The indicators for HRM practices were based on the responses ofsenior officials in the central government’s HRM departments to the 2010 OECD Survey on Strategic Human Resources Management. As explained earlier, this is a leading component of performance management mechanisms. We considered three indicators. First, we weighed the extent to which performance assessment is used in HR decisions in the central government. This composite indicator reflects the existence of a formalized performance assessment, the use of performance assessment tools, the performance assessment criteria used, and the importance of good performance assessments for promotion, remuneration, and contract renewal. The OECD report (2011) indicates that all countries included in the survey had implemented performance assessment by 2010. In several countries such as Portugal and Denmark, these assessments are at the core of decision-making processes about individual staff. In other countries such as Finland and Greece, performance assessments are less central. In Canada, Iceland, Mexico, and Norway performance assessments are used for some staff only. The average value of this indicator among 31 OECD countries was 0.66 on a scale of 0-1 in 2010 as compared to 0.62 in 2005 among 19 OECD countries.

The second factor we considered was the extent to which PRP is used in the central government. This composite indicator reflects the use ofa PRP mechanism, the categories of staff to which it is applied, the use of onetime bonuses and merit increments, and the maximum proportion of the basic salary that PRP represents. The OECD report (2011) indicates that the United Kingdom, Switzerland, and the Czech Republic apply PRP more extensively than countries such as New Zealand, Austria, and the Netherlands. Belgium, Greece, Iceland, Mexico, Poland, and Turkey reported not using PRP at all. The average value of this indicator among 32 OECD countries was 0.65 on a scale of 0-1 in 2010.

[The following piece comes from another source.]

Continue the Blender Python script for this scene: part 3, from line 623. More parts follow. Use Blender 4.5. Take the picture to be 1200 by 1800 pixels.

The third factor we weighed was the extent to which separate HRM practices for SCS are used in the central government. SCS are key players in determining public sector performance and effectiveness. In Chapter 5, we highlight their role as institutional entrepreneurs. In the framework presented earlier, they comprise a managerial group whose quality is expected to determine government performance. This composite indicator reflects the existence of a separate group of SCS, the existence of policies for the identification of potential SCS early in their careers, the use of a centrally defined skills profile for SCS, and the use of separate recruitment, performance management, and PRP practices for SCS. The OECD report (2011) indicates that in countries that responded to the survey, greater emphasis was placed on capacity building and on incentivizing improved performance. For example, 22 OECD member countries reported paying greater attention to the management of SCS performance, and in 12 countries the portion of their remuneration that was performance related was higher than for other staff. However, only France, Israel, Korea, and the United Kingdom reported having mechanisms in place to identify potential SCS early in their careers. The average value of this indicator among 31 OECD countries was 0.45 on a scale of 0-1 in 2010.